AT&T and Emerson team up to reduce food waste

Technology from AT&T will provide near real-time information for Grind2Energy system.

Subscribe
January 10, 2017

Emerson has turned to Dallas-based AT&T’s Internet of Things (IoT) solutions to advance its Grind2Energy food waste recycling system.

With these new capabilities, St. Louis-based Emerson says it will provide near real-time environmental sustainability information, performance data reporting and data analytics to its customers. This will improve predictive maintenance and visibility to provide remote service. The newly developed IoT technology solution will also streamline tank monitoring analytics and pump-out scheduling coordination.

Grind2Energy was developed for large food waste generators — like supermarkets, hotels, casinos and sports arenas – interested in minimizing their environmental impact and maximizing their operational efficiency. With additional hygienic benefits – no open-air trash bins or leaky compactors – Grind2Energy customers run lean, clean, and green. The system is designed to quickly process food scraps into a liquid slurry that is pumped into an on-site holding tank. Now, with AT&T IoT connectivity, the slurry will be remotely monitored by Emerson, then transported to local anaerobic digestion facilities. The harmful methane will be captured in a controlled environment and converted to renewable energy – not released into the atmosphere.

"With the Grind2Energy system, Emerson has diverted 7,400 tons of food waste from landfills. That's equivalent to 12 million fewer miles driven on the road," says Tim Ferry, group president, Tools & Home Products, Emerson Commercial & Residential. "We plan to roll out hundreds of IoT-connected Grind2Energy systems over the next few years. With AT&T's help, we will be able to better serve our customers with the added IoT capabilities."
With AT&T Global SIMs and IoT solutions, Emerson says it will be able to:

  • Optimize system uptime. With near real-time visibility into every connected piece of equipment, Emerson's customer experience will be much better.
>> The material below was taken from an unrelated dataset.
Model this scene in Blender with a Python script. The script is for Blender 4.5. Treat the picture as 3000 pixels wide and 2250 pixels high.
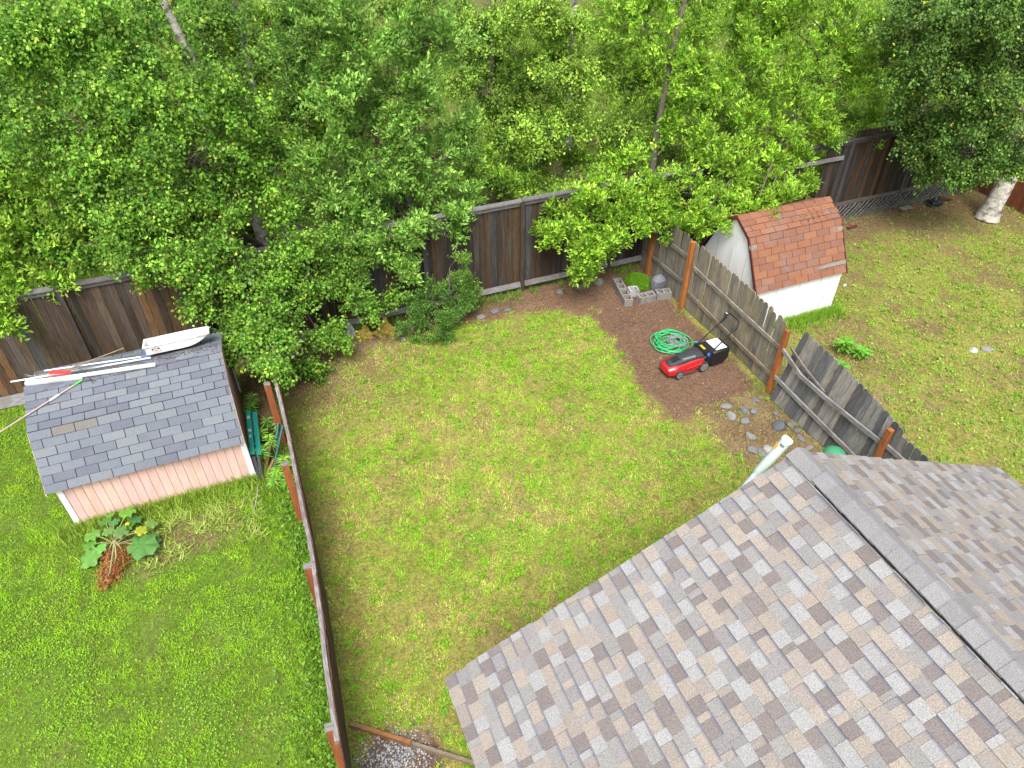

Repairs can be made faster, minimizing downtime and perhaps avoiding a customer service call all-together.
  • Improve tank monitoring and pump-out scheduling. Sensors will alert Emerson's local tank service provider when the holding tanks are nearly full, streamlining communication, decreasing wasted fuel from trucks, optimizing pick up scheduling and minimizing costs.
  • Provide customers with near real-time usage & sustainability reports. Grind2Energy customers share powerful messages about the positive impact they are having on the environment by using Grind2Energy. Collecting that data will soon be a whole lot easier, faster and more robust. Before AT&T IoT solutions, Emerson manually pulled system data on-site. This costs a great deal of time and resources and can be inconvenient to customers. Emerson will soon be able to immediately access sustainability reports and share with customers electronically.
  • Leverage data for predictive maintenance. With the help of AT&T M2X and Flow Designer, data will be collected, organized and analyzed. It will predict when equipment needs service and advise customers how to more efficiently use the solution for maximum uptime. In the long-run, Emerson will be able to analyze larger sets of data. They can then predict the amount and quality of food waste material that will be generated by region, further simplifying the supply chain process.
  • Help customers eliminate unnecessary waste and shrinkage. Grind2Energy users will be able to compare system runtime across multiple locations in a chain. As customers become more aware of their waste, they become more efficient at managing their operations.


"Businesses understand the need to blend their sustainability efforts with their goals of continuously improving quality, efficiency and profitability," says Chris Penrose, President, Internet of Things, AT&T. "Our work with Emerson is a great example of how the IoT can help businesses lower costs, gain efficiencies, improve competitive advantage and create a more sustainable world."